Cet arrêt brutal du développement de notre audience aura aussi un effet délétère sur la progression des dons à notre journal. Or nous avions fait le choix en 2017 d’un média sans publicités, sans actionnaires, et non payant. Cela pour permettre au plus grand nombre un accès libre à ses contenus. Pour rémunérer notre travail et développer la rédaction, nous avions fait le pari un peu fou de compter sur les dons volontaires de ses lecteurs. Et donc d’accepter finalement de ne pas ou de mal se payer pendant plusieurs années pour la réalisation de Rapports de force.

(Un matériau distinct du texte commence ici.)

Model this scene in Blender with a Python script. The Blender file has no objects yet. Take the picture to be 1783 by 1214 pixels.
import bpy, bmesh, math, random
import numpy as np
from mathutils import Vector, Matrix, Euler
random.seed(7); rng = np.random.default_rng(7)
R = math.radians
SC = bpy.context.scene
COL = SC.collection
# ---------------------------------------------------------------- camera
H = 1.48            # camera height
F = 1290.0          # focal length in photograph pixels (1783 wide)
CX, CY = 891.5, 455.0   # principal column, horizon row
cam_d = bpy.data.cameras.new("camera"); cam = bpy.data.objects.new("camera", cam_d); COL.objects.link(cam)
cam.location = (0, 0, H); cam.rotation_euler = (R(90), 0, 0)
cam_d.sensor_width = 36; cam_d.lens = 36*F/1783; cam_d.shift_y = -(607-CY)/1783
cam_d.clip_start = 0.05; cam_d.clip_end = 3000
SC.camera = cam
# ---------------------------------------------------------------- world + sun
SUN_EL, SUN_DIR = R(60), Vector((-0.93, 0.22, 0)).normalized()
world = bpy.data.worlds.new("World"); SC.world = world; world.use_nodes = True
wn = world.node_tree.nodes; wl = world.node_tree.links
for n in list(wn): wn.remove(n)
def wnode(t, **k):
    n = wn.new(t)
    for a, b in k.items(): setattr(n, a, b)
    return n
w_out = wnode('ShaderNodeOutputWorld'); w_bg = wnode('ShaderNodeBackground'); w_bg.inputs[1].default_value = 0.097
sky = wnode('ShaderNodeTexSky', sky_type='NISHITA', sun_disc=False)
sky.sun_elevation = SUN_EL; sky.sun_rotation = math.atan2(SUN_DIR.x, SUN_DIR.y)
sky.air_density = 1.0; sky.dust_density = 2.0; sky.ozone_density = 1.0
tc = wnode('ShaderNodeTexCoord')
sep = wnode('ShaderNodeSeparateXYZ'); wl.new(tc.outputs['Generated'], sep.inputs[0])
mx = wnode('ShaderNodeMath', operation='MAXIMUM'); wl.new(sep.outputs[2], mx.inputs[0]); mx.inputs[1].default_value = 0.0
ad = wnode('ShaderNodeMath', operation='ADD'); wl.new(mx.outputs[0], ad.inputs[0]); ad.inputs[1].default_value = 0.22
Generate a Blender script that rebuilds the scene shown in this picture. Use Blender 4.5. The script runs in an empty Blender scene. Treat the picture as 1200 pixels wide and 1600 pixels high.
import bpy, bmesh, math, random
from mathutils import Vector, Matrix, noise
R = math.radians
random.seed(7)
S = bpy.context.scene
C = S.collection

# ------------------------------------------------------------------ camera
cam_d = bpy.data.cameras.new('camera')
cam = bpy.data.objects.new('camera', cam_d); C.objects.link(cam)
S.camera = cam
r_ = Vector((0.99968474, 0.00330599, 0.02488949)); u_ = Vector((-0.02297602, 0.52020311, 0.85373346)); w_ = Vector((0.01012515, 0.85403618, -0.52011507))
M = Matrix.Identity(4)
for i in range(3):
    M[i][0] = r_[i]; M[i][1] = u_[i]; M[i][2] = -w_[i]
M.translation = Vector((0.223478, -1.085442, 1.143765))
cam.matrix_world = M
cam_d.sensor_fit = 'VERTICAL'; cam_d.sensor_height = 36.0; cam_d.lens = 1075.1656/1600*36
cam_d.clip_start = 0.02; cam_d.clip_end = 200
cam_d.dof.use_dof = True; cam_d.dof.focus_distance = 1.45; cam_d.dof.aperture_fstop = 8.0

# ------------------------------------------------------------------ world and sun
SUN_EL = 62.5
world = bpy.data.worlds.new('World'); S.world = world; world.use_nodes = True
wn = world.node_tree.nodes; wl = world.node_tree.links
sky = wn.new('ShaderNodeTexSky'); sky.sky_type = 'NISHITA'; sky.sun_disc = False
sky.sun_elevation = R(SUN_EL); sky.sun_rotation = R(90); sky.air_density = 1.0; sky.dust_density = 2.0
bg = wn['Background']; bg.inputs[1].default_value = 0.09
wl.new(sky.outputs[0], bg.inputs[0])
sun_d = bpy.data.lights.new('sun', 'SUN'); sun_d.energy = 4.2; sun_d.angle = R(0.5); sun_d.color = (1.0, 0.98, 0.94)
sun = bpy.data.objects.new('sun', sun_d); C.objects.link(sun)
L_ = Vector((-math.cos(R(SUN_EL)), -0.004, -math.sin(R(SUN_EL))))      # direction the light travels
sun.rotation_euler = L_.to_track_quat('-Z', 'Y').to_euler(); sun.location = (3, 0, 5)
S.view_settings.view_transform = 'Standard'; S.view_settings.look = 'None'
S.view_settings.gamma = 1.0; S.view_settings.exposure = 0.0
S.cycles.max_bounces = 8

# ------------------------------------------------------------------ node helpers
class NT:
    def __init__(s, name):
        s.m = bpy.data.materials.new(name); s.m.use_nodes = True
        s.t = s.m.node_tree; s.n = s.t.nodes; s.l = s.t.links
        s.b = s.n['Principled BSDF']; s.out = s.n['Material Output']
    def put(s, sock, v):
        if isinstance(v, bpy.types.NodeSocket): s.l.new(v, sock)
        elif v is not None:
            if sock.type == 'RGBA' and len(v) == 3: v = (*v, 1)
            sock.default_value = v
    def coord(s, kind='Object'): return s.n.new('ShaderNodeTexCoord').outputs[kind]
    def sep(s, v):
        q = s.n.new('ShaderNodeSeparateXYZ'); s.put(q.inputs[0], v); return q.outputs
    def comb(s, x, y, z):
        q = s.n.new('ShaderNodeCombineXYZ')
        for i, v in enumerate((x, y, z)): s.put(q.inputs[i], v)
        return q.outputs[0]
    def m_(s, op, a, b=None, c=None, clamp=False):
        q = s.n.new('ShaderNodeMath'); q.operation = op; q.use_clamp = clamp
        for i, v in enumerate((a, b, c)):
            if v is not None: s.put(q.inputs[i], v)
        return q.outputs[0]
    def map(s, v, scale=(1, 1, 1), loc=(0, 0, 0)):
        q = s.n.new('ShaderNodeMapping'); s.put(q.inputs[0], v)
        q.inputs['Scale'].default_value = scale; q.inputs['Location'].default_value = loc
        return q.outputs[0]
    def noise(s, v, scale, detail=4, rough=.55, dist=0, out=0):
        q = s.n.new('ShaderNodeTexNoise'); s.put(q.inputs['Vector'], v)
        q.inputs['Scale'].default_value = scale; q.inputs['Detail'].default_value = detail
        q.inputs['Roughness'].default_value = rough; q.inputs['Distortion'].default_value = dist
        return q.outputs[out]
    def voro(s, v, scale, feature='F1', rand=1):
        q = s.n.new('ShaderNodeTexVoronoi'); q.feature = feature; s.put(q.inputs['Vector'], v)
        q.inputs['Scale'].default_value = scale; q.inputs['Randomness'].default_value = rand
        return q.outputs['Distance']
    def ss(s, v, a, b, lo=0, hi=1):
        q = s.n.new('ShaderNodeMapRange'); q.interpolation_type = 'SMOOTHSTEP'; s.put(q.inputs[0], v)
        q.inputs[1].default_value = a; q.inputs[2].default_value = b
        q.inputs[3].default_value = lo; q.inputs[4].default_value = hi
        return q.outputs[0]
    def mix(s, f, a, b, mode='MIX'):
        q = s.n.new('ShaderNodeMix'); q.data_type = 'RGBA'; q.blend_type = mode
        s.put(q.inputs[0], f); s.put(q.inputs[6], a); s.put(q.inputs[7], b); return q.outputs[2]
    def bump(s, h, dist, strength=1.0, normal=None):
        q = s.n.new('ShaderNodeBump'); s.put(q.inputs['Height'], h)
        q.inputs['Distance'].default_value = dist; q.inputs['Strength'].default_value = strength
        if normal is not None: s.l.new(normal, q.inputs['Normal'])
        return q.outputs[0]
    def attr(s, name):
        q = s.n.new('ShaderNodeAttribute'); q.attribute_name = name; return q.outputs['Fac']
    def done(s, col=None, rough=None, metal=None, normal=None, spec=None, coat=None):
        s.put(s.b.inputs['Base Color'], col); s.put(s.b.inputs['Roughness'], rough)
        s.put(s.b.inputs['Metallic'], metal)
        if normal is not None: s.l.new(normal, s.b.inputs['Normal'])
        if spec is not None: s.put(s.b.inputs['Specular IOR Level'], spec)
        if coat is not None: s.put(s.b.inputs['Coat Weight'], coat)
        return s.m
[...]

Dans cette perspective de vivre des dons des lecteurs, notre seule option est de construire une audience la plus large possible pour obtenir des contributions financières plus nombreuses. Là aussi, notre microscopique budget double tous les ans, parallèlement à la progression de notre audience. Sans pour autant atteindre l’objectif de nous rémunérer autrement qu’à la marge pour le moment. En parvenant à maintenir la même progression que ces trois dernières années, nous pouvions imaginer trouver une viabilité financière à l’horizon 2022. Ce qui signifiait : bricoler encore deux années, en plus des trois années dernières nous. Mais si au lieu de progresser, notre audience et notre visibilité reculent, à minima, nous pouvons projeter que la progression des dons se tarisse. Sans elle, l’abnégation et les sacrifices trouveront leurs limites. Et la possibilité d’un média sur les mouvements sociaux réalisés par des journalistes professionnels avec.

 

La presse indépendante reste un sport de combat

 

Pour autant, même si nous vous alertons dès maintenant des conséquences à moyen et long terme de cette situation, nous n’allons pas baisser les bras. Nous étudions toutes les possibilités que nous pourrions mettre en œuvre pour contrecarrer la décision de Facebook de nous bannir de sa plateforme. Une mobilisation de la profession sur les dangers pour la liberté de la presse que fait peser une telle situation, une campagne des lecteurs, des démarches en justice : nous n’excluons rien. Bien sûr, nous vous tiendrons informés de tout cela et vous solliciterons au besoin.

En attendant, nous allons tenter de continuer à faire notre travail, à vous informer, même s’il faut bien l’admettre : cette histoire nous fait perdre beaucoup de temps et nous limite dans nos capacités à traiter l’actualité comme nous le voudrions. D’ores et déjà, nous allons être obligés de différer de quelques jours ou de quelques semaines une campagne de dons que nous projetions de démarrer le 2 novembre et de faire vivre sur les réseaux sociaux jusqu’en décembre. Un premier effet immédiat et très concret.